# Given information
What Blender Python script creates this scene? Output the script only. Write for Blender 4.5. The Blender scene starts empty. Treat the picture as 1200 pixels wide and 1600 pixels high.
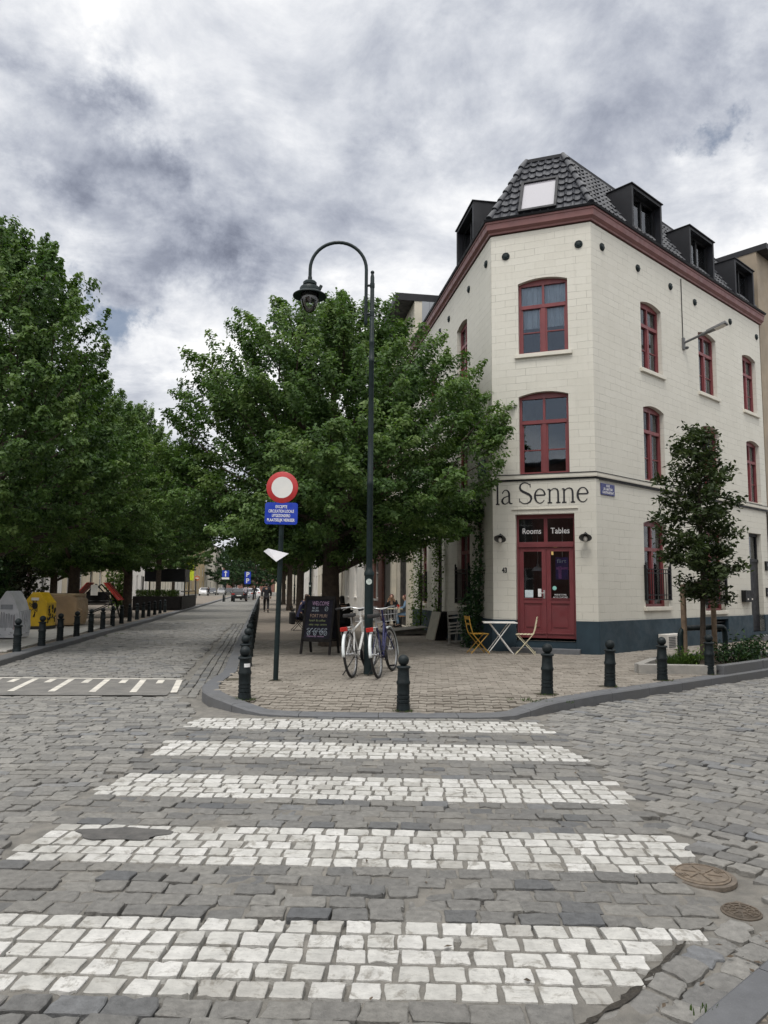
import bpy, bmesh, math, random
import numpy as np
from mathutils import Vector, Matrix
rad = math.radians
scene = bpy.context.scene
COL = scene.collection

# ---------------------------------------------------------------- camera
F_PX, PITCH, ROLL, CAM_H = 1150.0, rad(5.95), rad(0.5), 1.6
cd = bpy.data.cameras.new('camera')
cam = bpy.data.objects.new('camera', cd)
COL.objects.link(cam)
cd.sensor_fit = 'VERTICAL'
cd.sensor_height = 36.0
cd.lens = 36.0 * F_PX / 1600.0
cd.clip_start, cd.clip_end = 0.05, 3000
fw = Vector((0, math.cos(PITCH), math.sin(PITCH)))
u0 = Vector((0, -math.sin(PITCH), math.cos(PITCH)))
r0 = Vector((1, 0, 0))
rt = r0 * math.cos(ROLL) + u0 * math.sin(ROLL)
up = -r0 * math.sin(ROLL) + u0 * math.cos(ROLL)
M = Matrix((rt, up, -fw)).transposed().to_4x4()
M.translation = Vector((0, 0, CAM_H))
cam.matrix_world = M
scene.camera = cam

# ---------------------------------------------------------------- world and sun
SUN_AZ, SUN_EL = rad(195), rad(64)
SUN_DIR = Vector((math.sin(SUN_AZ) * math.cos(SUN_EL), math.cos(SUN_AZ) * math.cos(SUN_EL), math.sin(SUN_EL)))
world = bpy.data.worlds.new('World')
scene.world = world
world.use_nodes = True

class NT:
    """small helper for wiring shader nodes"""
    def __init__(s, tree):
        s.t = tree; s.n = tree.nodes; s.l = tree.links
    def new(s, kind, **kw):
        n = s.n.new(kind)
        for k, v in kw.items(): setattr(n, k, v)
        return n
    def put(s, sock, v):
        if v is None: return
        if hasattr(v, 'is_output'): s.l.new(v, sock)
        else: sock.default_value = v
    def math(s, op, a, b=None, c=None, clamp=False):
        n = s.new('ShaderNodeMath', operation=op, use_clamp=clamp)
        for i, v in enumerate((a, b, c)): s.put(n.inputs[i], v)
        return n.outputs[0]
    def vmath(s, op, a, b=None, scale=None):
        n = s.new('ShaderNodeVectorMath', operation=op)
        s.put(n.inputs[0], a)
        if b is not None: s.put(n.inputs[1], b)
        if scale is not None: s.put(n.inputs['Scale'], scale)
        return n.outputs['Value'] if op in ('DISTANCE', 'DOT_PRODUCT', 'LENGTH') else n.outputs[0]
    def noise(s, vec, scale, detail=4, rough=.55, out=0, dist=0.):
        n = s.new('ShaderNodeTexNoise')
        s.put(n.inputs['Vector'], vec); n.inputs['Scale'].default_value = scale
        n.inputs['Detail'].default_value = detail; n.inputs['Roughness'].default_value = rough
        n.inputs['Distortion'].default_value = dist
        return n.outputs[out]
    def mix(s, fac, a, b, blend='MIX'):
        n = s.new('ShaderNodeMix', data_type='RGBA', blend_type=blend)
        s.put(n.inputs[0], fac); s.put(n.inputs[6], a); s.put(n.inputs[7], b)
        return n.outputs[2]
    def mapr(s, v, a, b, c=0., d=1., smooth=True):
        n = s.new('ShaderNodeMapRange', interpolation_type='SMOOTHSTEP' if smooth else 'LINEAR')
        s.put(n.inputs[0], v)
        for i, x in enumerate((a, b, c, d)): n.inputs[1 + i].default_value = x
        return n.outputs[0]
    def ramp(s, v, stops):
        n = s.new('ShaderNodeValToRGB'); s.put(n.inputs[0], v); e = n.color_ramp.elements
        while len(e) < len(stops): e.new(0.5)
        for i, (p, c) in enumerate(stops): e[i].position = p; e[i].color = (*c, 1)
        return n.outputs[0]

w = NT(world.node_tree)
w.n.clear()
tc = w.new('ShaderNodeTexCoord')
D = tc.outputs['Generated']
sky = w.new('ShaderNodeTexSky', sky_type='NISHITA')
sky.sun_disc = False; sky.sun_elevation = SUN_EL; sky.sun_rotation = SUN_AZ
bg1 = w.new('ShaderNodeBackground'); w.l.new(sky.outputs[0], bg1.inputs[0]); bg1.inputs[1].default_value = 0.08
sep = w.new('ShaderNodeSeparateXYZ'); w.l.new(D, sep.inputs[0])
zz = w.math('ADD', w.math('MAXIMUM', sep.outputs[2], 0.0), 0.22)
cmb = w.new('ShaderNodeCombineXYZ')
w.l.new(w.math('DIVIDE', sep.outputs[0], zz), cmb.inputs[0])
w.l.new(w.math('DIVIDE', sep.outputs[1], zz), cmb.inputs[1])
Pc = cmb.outputs[0]
warp = w.vmath('SCALE', w.vmath('SUBTRACT', w.noise(D, 5.5, 8, .65, 1), (.5, .5, .5)), scale=0.36)
warp2 = w.vmath('SCALE', w.vmath('SUBTRACT', w.noise(D, 15, 5, .6, 1), (.5, .5, .5)), scale=0.10)
Dw = w.vmath('ADD', w.vmath('ADD', D, warp), warp2)
def blob(c, r):
    d = w.vmath('DISTANCE', Dw, tuple(Vector(c).normalized()))
    return w.math('POWER', 2.71828, w.math('MULTIPLY', w.math('MULTIPLY', d, d), -1.0 / (r * r)))
n1 = w.noise(Pc, 1.7, 9, .56, dist=.35)
n2 = w.noise(Pc, 4.6, 10, .66, dist=.4)
lum = w.math('MULTIPLY_ADD', w.math('SUBTRACT', n1, .5), 1.05, 0.745)
lum = w.math('ADD', lum, w.math('MULTIPLY', w.math('SUBTRACT', n2, .5), .70))
n3 = w.noise(w.vmath('ADD', Pc, (3.7, 1.2, 0)), 2.1, 12, .57, dist=.25)
lum = w.math('ADD', lum, w.mapr(n3, .42, .60, -.08, .10))
lum = w.math('ADD', lum, w.mapr(w.noise(w.vmath('ADD', Pc, (9.1, 4.4, 0)), 4.3, 10, .58, dist=.2), 0.44, .60, -.035, .04))
# heavy grey masses and bright gaps of the cloud deck, by direction in the sky
for c, r, a in [((-.39, .77, .50), .11, -.20), ((-.35, .735, .585), .06, -.26), ((-.27, .82, .49), .10, -.20),
                ((-.31, .855, .41), .09, -.20), ((-.20, .88, .43), .08, -.20), ((-.07, .85, .50), .12, -.08),
                ((.054, .787, .615), .10, -.22), ((.27, .762, .585), .14, -.14), ((-.45, .83, .40), .10, .06),
                ((-.325, .72, .615), .05, .30), ((-.285, .785, .545), .055, .30), ((-.21, .92, .335), .10, .20),
                ((-.30, .90, .31), .07, .12), ((-.42, .78, .45), .05, .12), ((.41, .78, .47), .07, .20),
                ((.011, .834, .552), .10, .12), ((.10, .90, .43), .16, .05), ((.40, .72, .56), .06, .18),
                ((-.13, .97, .22), .12, .10)]:
    lum = w.math('MULTIPLY_ADD', blob(c, r), a * .95, lum)
glow = w.mapr(w.vmath('DOT_PRODUCT', D, tuple(SUN_DIR)), 0.1, 1.0, 0.0, 0.9)
lum = w.math('ADD', lum, glow)
lum = w.math('MINIMUM', w.math('MAXIMUM', lum, 0.23), 1.5)
tint = w.ramp(lum, [(0.12, (.64, .72, 1.0)), (0.40, (.755, .82, 1.0)), (0.65, (.87, .91, 1.0)), (0.98, (1, 1, 1))])
bg2 = w.new('ShaderNodeBackground'); w.l.new(tint, bg2.inputs[0])
w.l.new(w.math('MULTIPLY', lum, 1.0), bg2.inputs[1])
gap = w.math('ADD', w.math('ADD', w.math('ADD', w.math('MULTIPLY', blob((-.42, -.84, .36), .22), 1.6), w.math('MULTIPLY', blob((-.352, .868, .345), .06), 1.3)), blob((.389, .755, .529), .045)), 0.0)
gap = w.mapr(gap, .3, 1.1, 0, .75)
ms = w.new('ShaderNodeMixShader'); w.l.new(gap, ms.inputs[0]); w.l.new(bg2.outputs[0], ms.inputs[1]); w.l.new(bg1.outputs[0], ms.inputs[2])
wo = w.new('ShaderNodeOutputWorld'); w.l.new(ms.outputs[0], wo.inputs[0])

sd = bpy.data.lights.new('sun', 'SUN'); sd.energy = 1.7; sd.angle = rad(16); sd.color = (1, .96, .9)
sun = bpy.data.objects.new('sun', sd); COL.objects.link(sun)
sun.rotation_euler = (-SUN_DIR).to_track_quat('-Z', 'Y').to_euler()

vs = scene.view_settings
vs.view_transform = 'Standard'; vs.look = 'None'; vs.exposure = 0.12; vs.gamma = 1.0; vs.use_curve_mapping = False
scene.cycles.use_denoising = True
scene.cycles.max_bounces = 6
scene.cycles.transparent_max_bounces = 12

# ---------------------------------------------------------------- helpers
def G(px, py, z=0.0):
    """the ground point seen at a pixel of the 1200 x 1600 photograph"""
    d = fw + rt * ((px - 600) / F_PX) + up * ((800 - py) / F_PX)
    t = (z - CAM_H) / d.z
    return Vector((0, 0, CAM_H)) + d * t

def tag(o, label=None, cat=None, group=None, kind=None):
    if label: o['label'] = label
    if cat: o['category'] = cat
    if group: o['group'] = group
    if kind: o['kind'] = kind
    return o

def thing(name, label, cat, loc=(0, 0, 0), rz=0., group=None):
    o = bpy.data.objects.new(name, None); COL.objects.link(o)
    o.location = loc; o.rotation_euler = (0, 0, rz); o.empty_display_size = .2
    return tag(o, label, cat, group)

def dup(o, loc=None, rz=None, label=None, scale=None, parent=None):
    c = o.copy(); COL.objects.link(c)
    if parent is not None: c.parent = parent
    if loc is not None: c.location = loc
    if rz is not None: c.rotation_euler = (0, 0, rz)
    if scale is not None: c.scale = scale if hasattr(scale, '__len__') else (scale,) * 3
    if label: c['label'] = label
    for ch in list(o.children): dup(ch, parent=c)
    return c

class MB:
    """collects shapes and links them as one mesh object"""
    def __init__(s): s.v = []; s.f = []; s.uv = {}; s.sm = []
    def add(s, vs_, fs, smooth=False, uvs=None):
        b = len(s.v)
        s.v += [tuple(p) for p in vs_]
        for k, f in enumerate(fs):
            if uvs: s.uv[len(s.f)] = uvs[k]
            s.f.append([b + i for i in f]); s.sm.append(smooth)
        return s
    def quad(s, a, b, c, d, uv=None): return s.add([a, b, c, d], [[0, 1, 2, 3]], uvs=[uv] if uv else None)
    def hexa(s, p):   # p: 8 points, bottom loop then top loop
        return s.add(p, [[3, 2, 1, 0], [4, 5, 6, 7], [0, 1, 5, 4], [1, 2, 6, 5], [2, 3, 7, 6], [3, 0, 4, 7]])
    def box(s, c, size, rz=0., R=None):
        hx, hy, hz = (q / 2 for q in size)
        if R is None: R = Matrix.Rotation(rz, 3, 'Z')
        c = Vector(c)
        p = [c + R @ Vector((x * hx, y * hy, z * hz)) for z in (-1, 1) for x, y in ((-1, -1), (1, -1), (1, 1), (-1, 1))]
        return s.hexa(p)
    def bar(s, a, b, w_, h, upv=(0, 0, 1)):
        a, b = Vector(a), Vector(b); d = (b - a); L = d.length; d.normalize()
        u = Vector(upv)
        if abs(d.dot(u)) > .98: u = Vector((1, 0, 0))
        x = d.cross(u).normalized(); y = x.cross(d)
        p = [q + x * (i * w_ / 2) + y * (j * h / 2) for q in (a, b) for i, j in ((-1, -1), (1, -1), (1, 1), (-1, 1))]
        return s.hexa(p)
    def tube(s, pts, r, n=8, cap=True, closed=False):
        pts = [Vector(p) for p in pts]; m = len(pts)
        rs = r if hasattr(r, '__len__') else [r] * m
        vs_, fs = [], []
        u = None
        for i, p in enumerate(pts):
            if closed: d = pts[(i + 1) % m] - pts[i - 1]
            else: d = pts[min(i + 1, m - 1)] - pts[max(i - 1, 0)]
            d.normalize()
            if u is None:
                u = d.cross(Vector((0, 0, 1)))
                if u.length < .05: u = d.cross(Vector((0, 1, 0)))
            else: u = u - d * u.dot(d)
            u.normalize(); v_ = d.cross(u)
            for k in range(n):
                a = 2 * math.pi * k / n
                vs_.append(p + (u * math.cos(a) + v_ * math.sin(a)) * rs[i])
        for i in range(m if closed else m - 1):
            for k in range(n):
                j = (i + 1) % m
                fs.append([i * n + k, i * n + (k + 1) % n, j * n + (k + 1) % n, j * n + k])
        if cap and not closed:
            fs.append(list(range(n))[::-1]); fs.append([(m - 1) * n + k for k in range(n)])
        return s.add(vs_, fs, True)
    def lathe(s, prof, c=(0, 0, 0), n=20, R=None, cap=True):
        c = Vector(c); vs_, fs = [], []
        for r, z in prof:
            for k in range(n):
                a = 2 * math.pi * k / n
                p = Vector((r * math.cos(a), r * math.sin(a), z))
                vs_.append(c + (R @ p if R is not None else p))
        m = len(prof)
        for i in range(m - 1):
            for k in range(n):
                fs.append([i * n + k, i * n + (k + 1) % n, (i + 1) * n + (k + 1) % n, (i + 1) * n + k])
        if cap:
            fs.append(list(range(n))[::-1]); fs.append([(m - 1) * n + k for k in range(n)])
        return s.add(vs_, fs, True)
    def ell(s, c, r, n=14, m=8, R=None):
        prof = [(max(math.sin(math.pi * i / m), .001), -math.cos(math.pi * i / m)) for i in range(m + 1)]
        b = len(s.v); s.lathe(prof, n=n)
        c = Vector(c)
        for i in range(b, len(s.v)):
            p = Vector([s.v[i][k] * r[k] for k in range(3)])
            s.v[i] = tuple(c + (R @ p if R is not None else p))
        return s
    def prism(s, poly, a, b):
        """poly: list of points (Vectors) extruded by vector b-a"""
        n = len(poly); d = Vector(b) - Vector(a)
        vs_ = [Vector(p) for p in poly] + [Vector(p) + d for p in poly]
        fs = [list(range(n))[::-1], [n + i for i in range(n)]] + [[i, (i + 1) % n, n + (i + 1) % n, n + i] for i in range(n)]
        return s.add(vs_, fs)
    def build(s, name, mat, parent=None, bevel=0., recalc=True):
        me = bpy.data.meshes.new(name)
        me.from_pydata(s.v, [], s.f)
        me.polygons.foreach_set('use_smooth', s.sm)
        if s.uv:
            ul = me.uv_layers.new(name='uv')
            for fi, uv in s.uv.items():
                for k, li in enumerate(me.polygons[fi].loop_indices): ul.data[li].uv = uv[k]
        if recalc or bevel:
            bm = bmesh.new(); bm.from_mesh(me)
            bmesh.ops.recalc_face_normals(bm, faces=bm.faces)
            if bevel:
                es = [e for e in bm.edges if len(e.link_faces) == 2 and e.calc_face_angle(0) > .6]
                bmesh.ops.bevel(bm, geom=es, offset=bevel, segments=2, profile=.6, affect='EDGES', clamp_overlap=True)
            bm.to_mesh(me); bm.free()
        if any(s.sm): 
            try: me.set_sharp_from_angle(angle=rad(40))
            except Exception: pass
        me.materials.append(mat)
        o = bpy.data.objects.new(name, me); COL.objects.link(o)
        if parent is not None: o.parent = parent
        return o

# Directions
Go from the first line of the data above to the line containing "world.use_nodes = True" and retype exactly those lines, both included, but none of the pictures.

# Output for this exercise
What Blender Python script creates this scene? Output the script only. Write for Blender 4.5. The Blender scene starts empty. Treat the picture as 1200 pixels wide and 1600 pixels high.
import bpy, bmesh, math, random
import numpy as np
from mathutils import Vector, Matrix
rad = math.radians
scene = bpy.context.scene
COL = scene.collection

# ---------------------------------------------------------------- camera
F_PX, PITCH, ROLL, CAM_H = 1150.0, rad(5.95), rad(0.5), 1.6
cd = bpy.data.cameras.new('camera')
cam = bpy.data.objects.new('camera', cd)
COL.objects.link(cam)
cd.sensor_fit = 'VERTICAL'
cd.sensor_height = 36.0
cd.lens = 36.0 * F_PX / 1600.0
cd.clip_start, cd.clip_end = 0.05, 3000
fw = Vector((0, math.cos(PITCH), math.sin(PITCH)))
u0 = Vector((0, -math.sin(PITCH), math.cos(PITCH)))
r0 = Vector((1, 0, 0))
rt = r0 * math.cos(ROLL) + u0 * math.sin(ROLL)
up = -r0 * math.sin(ROLL) + u0 * math.cos(ROLL)
M = Matrix((rt, up, -fw)).transposed().to_4x4()
M.translation = Vector((0, 0, CAM_H))
cam.matrix_world = M
scene.camera = cam

# ---------------------------------------------------------------- world and sun
SUN_AZ, SUN_EL = rad(195), rad(64)
SUN_DIR = Vector((math.sin(SUN_AZ) * math.cos(SUN_EL), math.cos(SUN_AZ) * math.cos(SUN_EL), math.sin(SUN_EL)))
world = bpy.data.worlds.new('World')
scene.world = world
world.use_nodes = True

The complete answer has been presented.